Ang Lee's Brokeback Mountain: Jake Gyllenhaal, Heath Ledger (top); Gyllenhaal, Anne Hathaway (bottom)
BROKEBACK MOUNTAIN Review: Part I
Jack's frustration with Ennis leads to excessive drinking and to the search for companionship elsewhere. "You have no idea how bad it gets!" he yells at Ennis in the film's climactic confrontation scene. "… I wish I knew how to quit you." Such all-consuming yearning is meant to be the result of a communion of souls, but that communion is nowhere to be found in the interplay between the two characters. Part of the problem lies with Ang Lee's direction.
First I must say that Lee, who has dealt with similar themes before in The Wedding Banquet and The Ice Storm, does a generally good job in terms of skirting melodramatic pitfalls and, with the assistance of Rodrigo Prieto's miraculous lenses, in capturing the magic of Brokeback Mountain and the vastness of the American West. The film's first shot, later repeated under radically different circumstances, is one of the most striking ever put on screen.

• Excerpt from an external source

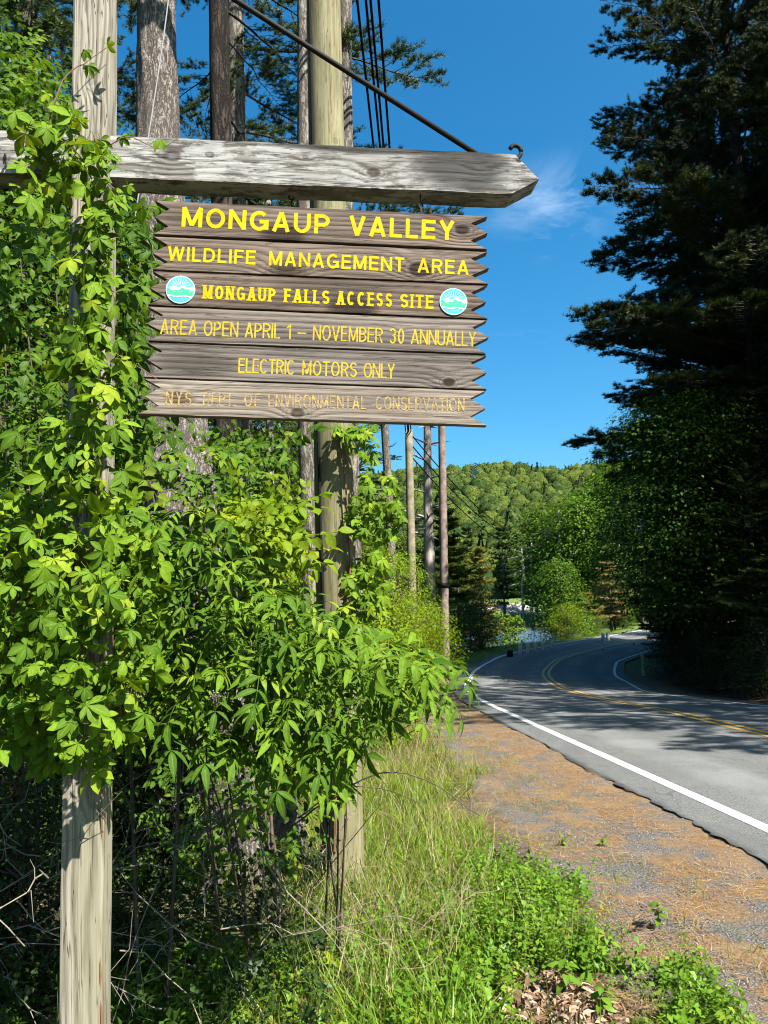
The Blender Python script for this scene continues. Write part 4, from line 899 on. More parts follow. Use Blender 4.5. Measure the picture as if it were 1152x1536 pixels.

Nonetheless, Lee fails to bring out the heat of passion when Ennis and Jack are together, and their inner emptiness when they are not. Their longing for one another is communicated through the dialogue, a handful of moments (e.g., Ennis' throwing up after their first separation), and a couple of bear hugs and kisses, but it's noticeably absent from the film's atmosphere until its final sequence. To be fair, I'd also say that the two leading men are equally to blame for those shortcomings.
Much of the publicity surrounding Brokeback Mountain focused on presenting Heath Ledger and Jake Gyllenhaal as hetero off-screen studs playing homo on-screen studs, as if "playing gay" — a couple of rough kissing scenes and a simulated sex act — is per se both a display of thespian courage and an example of great screen acting. Whatever those actors' sexual orientation, perhaps it's true that they were brave to tackle those roles.
That said, in their scenes together Ledger and Gyllenhaal are utterly incapable of conveying, whether through a sparkle in the eye or a quivering in the voice, the passion that Ennis and Jack are supposed to feel for one another. The chemistry between the two stars, an absolute must in such a film, is painfully lacking in Brokeback Mountain. (For real chemistry between two guys on-screen, check out Daniel Day-Lewis and Gordon Warnecke in Stephen Frears' 1985 drama My Beautiful Laundrette, or Yehuda Levi and Ohad Knoller in Eytan Fox's 2002 — talk about subversive — anti-military drama Yossi & Jagger.)
There are other problems with Ledger's and Gyllenhaal's performances as well, though of the two Ledger comes off best. Despite a few lapses, most notably during Ennis' emotional confrontation with Jack near the film's finale, the Australian Ledger creates a convincing Wyoming cowpoke, and his dramatic range is at times quite impressive. Ledger's final moment in Brokeback Mountain, for instance, is nothing short of masterful. On the down side, he never makes his archetypal silent cowboy either mysterious or alluring enough to justify Jack's perennial longing for him.
Gyllenhaal, for his part, succeeds only in showing the earnest efforts of a mellow big-city actor trying to pass for a rough cowboy. I should add that in Proulx's short story, those men are not only truly rough, they're also unattractive. Ennis and Jack were considerably softened and prettified for the screen.
Moreover, the role of the emotionally torn Jack Twist is way beyond Gyllenhaal's range. When Jack has a climactic outburst during his last meeting with Ennis at Brokeback, Gyllenhaal gives his all but, tripping on his erratic Texanized accent, he fails to fully express Jack's final eruption of anger, sadness, and despair. Also, though in their mid-20s, neither actor is at all believable as a teenager in the beginning of the film or as a man in his late 30s at the film's conclusion. (The poor makeup job, especially on Gyllenhaal's face, doesn't help matters any.)